Short exercise: Copy nothing but the part that opens with the line containing "What Blender Python" and closes with the line containing "col = sc.collection". Do not include pictures.

[3D scene scripts]

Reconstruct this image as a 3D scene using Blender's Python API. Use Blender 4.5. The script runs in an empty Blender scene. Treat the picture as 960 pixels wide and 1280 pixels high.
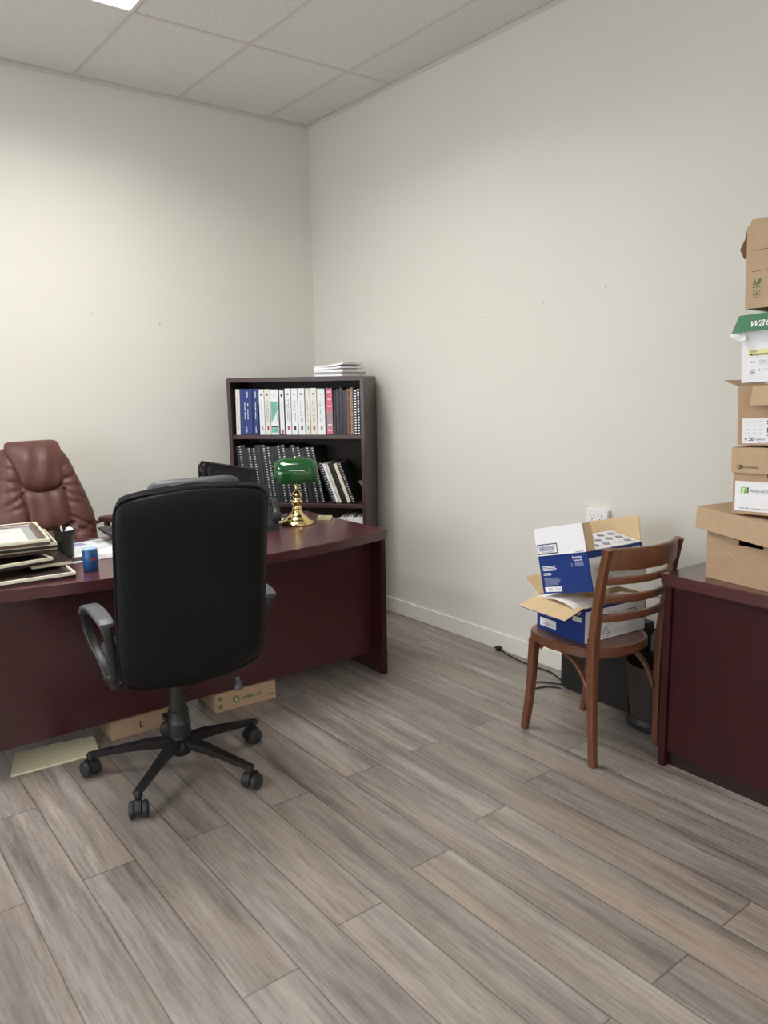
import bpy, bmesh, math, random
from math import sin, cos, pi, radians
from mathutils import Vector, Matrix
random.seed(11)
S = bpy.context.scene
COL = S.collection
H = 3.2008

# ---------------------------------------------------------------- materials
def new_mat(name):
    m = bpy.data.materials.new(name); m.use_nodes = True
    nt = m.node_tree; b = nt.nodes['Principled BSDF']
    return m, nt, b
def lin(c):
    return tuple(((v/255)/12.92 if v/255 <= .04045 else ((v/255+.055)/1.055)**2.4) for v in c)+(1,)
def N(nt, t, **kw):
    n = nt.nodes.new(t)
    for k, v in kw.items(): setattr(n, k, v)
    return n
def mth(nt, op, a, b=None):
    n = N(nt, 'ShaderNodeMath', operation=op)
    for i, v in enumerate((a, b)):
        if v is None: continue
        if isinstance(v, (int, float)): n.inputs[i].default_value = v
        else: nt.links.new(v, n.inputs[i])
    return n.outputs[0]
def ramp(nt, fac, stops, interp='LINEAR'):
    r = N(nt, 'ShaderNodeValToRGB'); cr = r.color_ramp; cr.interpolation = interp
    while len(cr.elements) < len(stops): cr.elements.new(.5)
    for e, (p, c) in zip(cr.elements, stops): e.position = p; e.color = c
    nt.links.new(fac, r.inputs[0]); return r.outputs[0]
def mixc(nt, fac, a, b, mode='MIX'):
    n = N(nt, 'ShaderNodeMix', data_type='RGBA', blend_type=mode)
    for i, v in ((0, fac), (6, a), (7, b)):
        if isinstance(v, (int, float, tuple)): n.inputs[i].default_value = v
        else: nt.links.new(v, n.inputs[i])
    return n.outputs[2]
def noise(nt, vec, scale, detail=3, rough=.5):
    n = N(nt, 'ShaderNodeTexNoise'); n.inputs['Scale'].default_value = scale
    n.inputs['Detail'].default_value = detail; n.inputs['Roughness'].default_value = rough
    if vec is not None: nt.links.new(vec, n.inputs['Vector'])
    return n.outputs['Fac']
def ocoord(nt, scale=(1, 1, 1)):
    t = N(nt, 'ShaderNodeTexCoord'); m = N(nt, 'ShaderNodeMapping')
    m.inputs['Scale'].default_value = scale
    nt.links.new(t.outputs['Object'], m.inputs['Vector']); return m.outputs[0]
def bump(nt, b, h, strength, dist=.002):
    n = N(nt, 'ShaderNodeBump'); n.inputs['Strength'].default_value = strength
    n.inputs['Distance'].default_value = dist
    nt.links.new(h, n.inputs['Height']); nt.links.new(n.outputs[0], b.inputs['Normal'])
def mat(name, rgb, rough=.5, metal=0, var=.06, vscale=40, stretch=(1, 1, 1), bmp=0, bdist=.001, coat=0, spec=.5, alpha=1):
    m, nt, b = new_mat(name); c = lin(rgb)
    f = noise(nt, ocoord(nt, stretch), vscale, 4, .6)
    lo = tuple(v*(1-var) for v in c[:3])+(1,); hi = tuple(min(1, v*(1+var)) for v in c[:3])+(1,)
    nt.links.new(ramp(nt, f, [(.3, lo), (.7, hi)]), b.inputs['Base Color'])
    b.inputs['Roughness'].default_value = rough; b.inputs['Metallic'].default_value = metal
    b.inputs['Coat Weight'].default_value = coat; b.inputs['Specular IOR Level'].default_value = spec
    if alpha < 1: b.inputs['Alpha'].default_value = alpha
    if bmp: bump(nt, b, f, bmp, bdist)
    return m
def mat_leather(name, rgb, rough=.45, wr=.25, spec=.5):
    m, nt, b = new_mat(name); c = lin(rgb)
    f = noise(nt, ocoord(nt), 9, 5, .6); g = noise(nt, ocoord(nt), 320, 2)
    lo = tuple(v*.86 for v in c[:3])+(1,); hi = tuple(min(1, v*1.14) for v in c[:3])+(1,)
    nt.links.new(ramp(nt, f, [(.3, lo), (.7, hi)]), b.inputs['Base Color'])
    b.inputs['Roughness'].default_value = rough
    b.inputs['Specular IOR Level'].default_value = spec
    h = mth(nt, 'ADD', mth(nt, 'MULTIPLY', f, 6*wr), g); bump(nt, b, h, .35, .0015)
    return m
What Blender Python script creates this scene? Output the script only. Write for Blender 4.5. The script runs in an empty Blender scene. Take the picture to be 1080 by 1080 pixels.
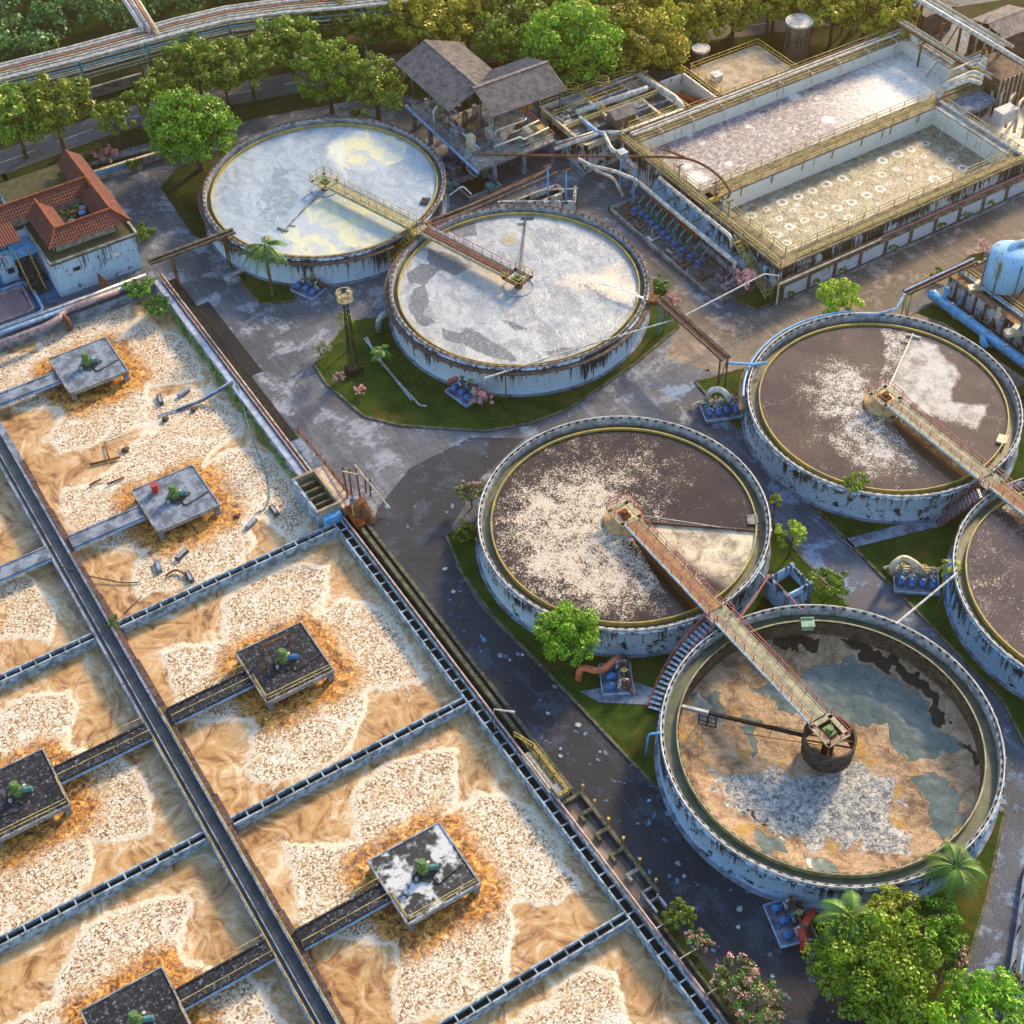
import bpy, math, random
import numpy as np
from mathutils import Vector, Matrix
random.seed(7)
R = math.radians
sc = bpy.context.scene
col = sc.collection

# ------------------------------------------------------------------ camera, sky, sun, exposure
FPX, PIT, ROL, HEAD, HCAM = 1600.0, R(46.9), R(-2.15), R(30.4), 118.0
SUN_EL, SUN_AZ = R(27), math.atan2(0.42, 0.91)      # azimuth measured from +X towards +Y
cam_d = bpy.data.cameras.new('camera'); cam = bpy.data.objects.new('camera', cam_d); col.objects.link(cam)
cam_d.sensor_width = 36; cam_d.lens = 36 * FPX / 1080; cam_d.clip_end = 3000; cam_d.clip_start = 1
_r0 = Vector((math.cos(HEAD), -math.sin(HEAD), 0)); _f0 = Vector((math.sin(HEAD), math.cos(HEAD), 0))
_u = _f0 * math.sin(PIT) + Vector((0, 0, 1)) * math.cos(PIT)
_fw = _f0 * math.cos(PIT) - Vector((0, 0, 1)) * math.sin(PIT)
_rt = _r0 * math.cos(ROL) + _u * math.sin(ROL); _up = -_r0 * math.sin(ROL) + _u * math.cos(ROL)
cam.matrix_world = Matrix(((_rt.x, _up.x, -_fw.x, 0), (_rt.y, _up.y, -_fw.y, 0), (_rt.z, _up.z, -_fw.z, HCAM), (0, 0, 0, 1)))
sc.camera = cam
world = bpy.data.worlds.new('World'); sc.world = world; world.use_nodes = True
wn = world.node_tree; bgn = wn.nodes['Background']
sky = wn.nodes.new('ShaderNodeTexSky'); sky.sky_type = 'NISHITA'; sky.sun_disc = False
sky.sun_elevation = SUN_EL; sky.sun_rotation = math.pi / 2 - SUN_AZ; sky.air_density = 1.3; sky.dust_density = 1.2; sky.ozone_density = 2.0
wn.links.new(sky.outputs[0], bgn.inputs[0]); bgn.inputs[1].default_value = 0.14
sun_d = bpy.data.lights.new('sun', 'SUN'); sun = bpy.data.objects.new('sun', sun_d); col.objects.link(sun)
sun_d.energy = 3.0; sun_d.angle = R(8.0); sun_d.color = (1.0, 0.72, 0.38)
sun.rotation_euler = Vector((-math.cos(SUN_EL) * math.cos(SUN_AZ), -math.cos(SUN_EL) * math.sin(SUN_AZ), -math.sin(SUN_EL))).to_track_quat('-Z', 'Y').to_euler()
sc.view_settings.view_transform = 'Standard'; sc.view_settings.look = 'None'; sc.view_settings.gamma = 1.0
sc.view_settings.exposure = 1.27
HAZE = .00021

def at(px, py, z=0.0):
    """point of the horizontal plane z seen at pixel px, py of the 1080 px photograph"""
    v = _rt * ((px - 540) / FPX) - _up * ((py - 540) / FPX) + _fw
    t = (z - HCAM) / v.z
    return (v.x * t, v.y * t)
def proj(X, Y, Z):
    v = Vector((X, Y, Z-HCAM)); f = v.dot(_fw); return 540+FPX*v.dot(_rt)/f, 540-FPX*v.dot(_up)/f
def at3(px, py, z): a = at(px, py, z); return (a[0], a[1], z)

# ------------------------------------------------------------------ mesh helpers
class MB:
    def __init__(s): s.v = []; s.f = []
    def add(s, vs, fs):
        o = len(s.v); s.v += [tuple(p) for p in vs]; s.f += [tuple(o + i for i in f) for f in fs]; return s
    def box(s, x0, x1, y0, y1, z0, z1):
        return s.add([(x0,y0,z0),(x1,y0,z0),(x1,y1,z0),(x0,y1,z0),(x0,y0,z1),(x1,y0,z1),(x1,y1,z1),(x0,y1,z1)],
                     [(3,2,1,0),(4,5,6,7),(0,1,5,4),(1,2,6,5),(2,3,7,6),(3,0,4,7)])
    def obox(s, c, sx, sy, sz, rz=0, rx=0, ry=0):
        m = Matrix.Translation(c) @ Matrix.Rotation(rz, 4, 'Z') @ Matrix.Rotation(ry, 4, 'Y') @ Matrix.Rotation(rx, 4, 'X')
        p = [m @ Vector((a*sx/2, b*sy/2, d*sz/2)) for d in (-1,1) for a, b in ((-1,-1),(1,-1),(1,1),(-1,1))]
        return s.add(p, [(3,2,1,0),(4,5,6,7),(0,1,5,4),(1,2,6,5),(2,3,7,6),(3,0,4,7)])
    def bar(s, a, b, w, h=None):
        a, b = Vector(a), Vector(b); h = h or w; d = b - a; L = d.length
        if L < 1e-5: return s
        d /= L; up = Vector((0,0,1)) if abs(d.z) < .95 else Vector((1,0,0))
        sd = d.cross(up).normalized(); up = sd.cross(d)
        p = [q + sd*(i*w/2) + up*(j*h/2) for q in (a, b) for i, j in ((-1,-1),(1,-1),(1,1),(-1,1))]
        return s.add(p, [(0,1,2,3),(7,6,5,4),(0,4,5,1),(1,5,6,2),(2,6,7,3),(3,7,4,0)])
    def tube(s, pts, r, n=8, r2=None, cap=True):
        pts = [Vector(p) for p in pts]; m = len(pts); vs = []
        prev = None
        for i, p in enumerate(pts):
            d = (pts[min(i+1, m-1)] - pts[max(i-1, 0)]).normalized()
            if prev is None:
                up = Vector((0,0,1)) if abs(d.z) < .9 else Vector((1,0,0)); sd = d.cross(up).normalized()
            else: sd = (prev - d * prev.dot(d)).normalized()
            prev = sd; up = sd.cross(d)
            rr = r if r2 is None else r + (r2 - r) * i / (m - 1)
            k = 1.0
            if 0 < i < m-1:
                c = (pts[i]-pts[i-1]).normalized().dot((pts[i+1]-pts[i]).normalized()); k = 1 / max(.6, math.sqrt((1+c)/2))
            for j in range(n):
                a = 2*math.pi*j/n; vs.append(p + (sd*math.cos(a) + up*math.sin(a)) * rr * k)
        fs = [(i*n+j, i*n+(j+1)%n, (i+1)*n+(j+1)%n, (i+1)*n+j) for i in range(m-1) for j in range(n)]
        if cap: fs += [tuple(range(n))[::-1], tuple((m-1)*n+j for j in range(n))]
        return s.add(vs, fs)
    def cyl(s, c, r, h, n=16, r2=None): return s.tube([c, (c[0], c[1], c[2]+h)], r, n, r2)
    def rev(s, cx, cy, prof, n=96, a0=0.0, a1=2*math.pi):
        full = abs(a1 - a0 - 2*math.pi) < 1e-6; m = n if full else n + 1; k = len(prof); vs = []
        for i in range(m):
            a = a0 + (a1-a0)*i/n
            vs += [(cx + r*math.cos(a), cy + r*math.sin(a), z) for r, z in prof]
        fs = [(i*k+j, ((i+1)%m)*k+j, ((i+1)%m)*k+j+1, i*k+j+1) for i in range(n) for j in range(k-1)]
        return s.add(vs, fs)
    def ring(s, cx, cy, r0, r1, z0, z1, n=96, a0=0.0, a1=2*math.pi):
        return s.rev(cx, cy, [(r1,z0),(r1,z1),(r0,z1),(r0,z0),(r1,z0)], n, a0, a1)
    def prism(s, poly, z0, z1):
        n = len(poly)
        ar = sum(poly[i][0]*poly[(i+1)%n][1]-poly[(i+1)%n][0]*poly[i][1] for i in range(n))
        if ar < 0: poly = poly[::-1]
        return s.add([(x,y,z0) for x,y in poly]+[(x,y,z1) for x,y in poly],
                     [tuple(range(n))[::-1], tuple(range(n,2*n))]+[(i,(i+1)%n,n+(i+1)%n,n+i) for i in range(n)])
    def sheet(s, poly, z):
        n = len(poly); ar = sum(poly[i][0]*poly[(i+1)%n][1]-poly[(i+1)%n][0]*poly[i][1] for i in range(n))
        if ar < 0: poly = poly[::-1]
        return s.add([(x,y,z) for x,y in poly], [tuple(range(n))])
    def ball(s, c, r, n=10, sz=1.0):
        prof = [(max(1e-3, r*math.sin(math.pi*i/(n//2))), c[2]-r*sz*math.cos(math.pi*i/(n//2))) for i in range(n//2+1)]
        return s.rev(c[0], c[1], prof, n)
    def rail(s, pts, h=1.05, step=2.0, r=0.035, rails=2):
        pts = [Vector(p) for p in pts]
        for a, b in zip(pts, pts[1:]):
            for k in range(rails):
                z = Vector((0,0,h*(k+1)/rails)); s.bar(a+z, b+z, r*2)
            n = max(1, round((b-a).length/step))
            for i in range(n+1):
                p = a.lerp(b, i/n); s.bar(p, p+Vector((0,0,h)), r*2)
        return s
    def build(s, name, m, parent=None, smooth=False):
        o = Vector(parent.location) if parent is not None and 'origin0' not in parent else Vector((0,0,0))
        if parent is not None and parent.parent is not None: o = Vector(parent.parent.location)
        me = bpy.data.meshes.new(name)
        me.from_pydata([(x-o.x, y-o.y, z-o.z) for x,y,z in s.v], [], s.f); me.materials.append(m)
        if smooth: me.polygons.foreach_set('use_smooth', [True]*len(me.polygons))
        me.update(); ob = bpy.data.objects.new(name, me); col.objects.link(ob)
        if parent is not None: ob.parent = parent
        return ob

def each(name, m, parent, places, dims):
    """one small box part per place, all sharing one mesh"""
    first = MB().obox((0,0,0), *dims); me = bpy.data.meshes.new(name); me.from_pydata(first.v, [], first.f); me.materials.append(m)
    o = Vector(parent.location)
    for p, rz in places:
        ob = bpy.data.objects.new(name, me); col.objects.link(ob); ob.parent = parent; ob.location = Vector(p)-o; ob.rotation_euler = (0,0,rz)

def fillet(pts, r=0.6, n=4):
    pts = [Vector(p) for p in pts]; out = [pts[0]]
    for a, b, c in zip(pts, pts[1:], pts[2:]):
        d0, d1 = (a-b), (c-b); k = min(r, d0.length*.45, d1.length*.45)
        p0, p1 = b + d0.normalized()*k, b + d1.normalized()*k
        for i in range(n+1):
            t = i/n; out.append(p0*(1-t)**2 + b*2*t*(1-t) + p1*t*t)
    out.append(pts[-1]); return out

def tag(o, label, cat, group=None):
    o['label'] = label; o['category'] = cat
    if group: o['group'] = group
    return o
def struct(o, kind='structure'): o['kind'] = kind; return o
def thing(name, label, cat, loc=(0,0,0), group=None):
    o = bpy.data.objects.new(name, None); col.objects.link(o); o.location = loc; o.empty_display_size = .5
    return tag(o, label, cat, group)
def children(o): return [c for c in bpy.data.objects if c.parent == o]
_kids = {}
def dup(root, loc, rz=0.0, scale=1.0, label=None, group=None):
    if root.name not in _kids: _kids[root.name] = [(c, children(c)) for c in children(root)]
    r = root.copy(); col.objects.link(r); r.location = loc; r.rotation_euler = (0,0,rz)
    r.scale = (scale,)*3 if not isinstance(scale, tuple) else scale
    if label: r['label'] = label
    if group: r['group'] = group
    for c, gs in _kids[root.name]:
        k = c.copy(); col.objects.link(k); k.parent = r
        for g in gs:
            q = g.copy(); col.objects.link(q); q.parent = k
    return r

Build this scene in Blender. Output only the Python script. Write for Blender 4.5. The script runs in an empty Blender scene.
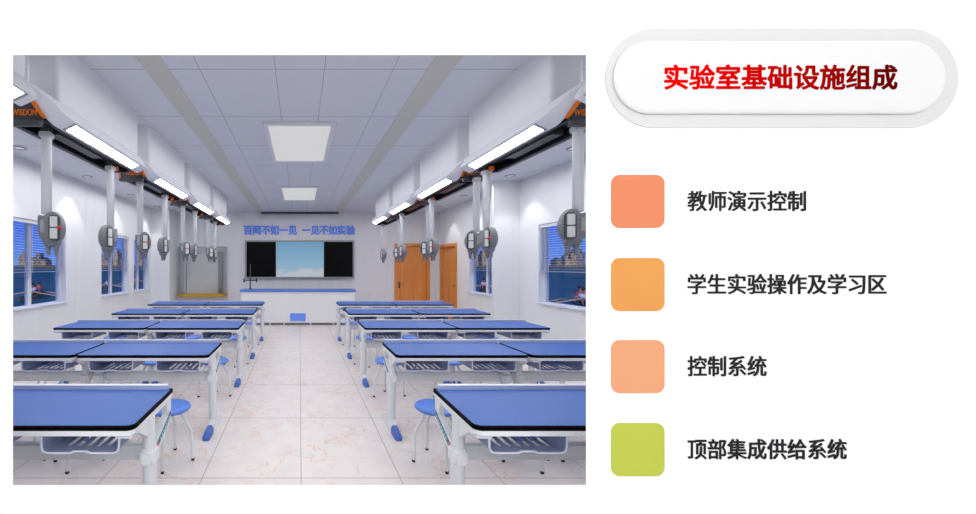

Exercise solution:
What Blender Python script creates this scene? Output the script only. Write for Blender 4.5. The script runs in an empty Blender scene. Take the picture to be 1080 by 1080 pixels.
import bpy, math, random
import numpy as np
from mathutils import Vector, Matrix
random.seed(7)
R = math.radians
sc = bpy.context.scene
col = sc.collection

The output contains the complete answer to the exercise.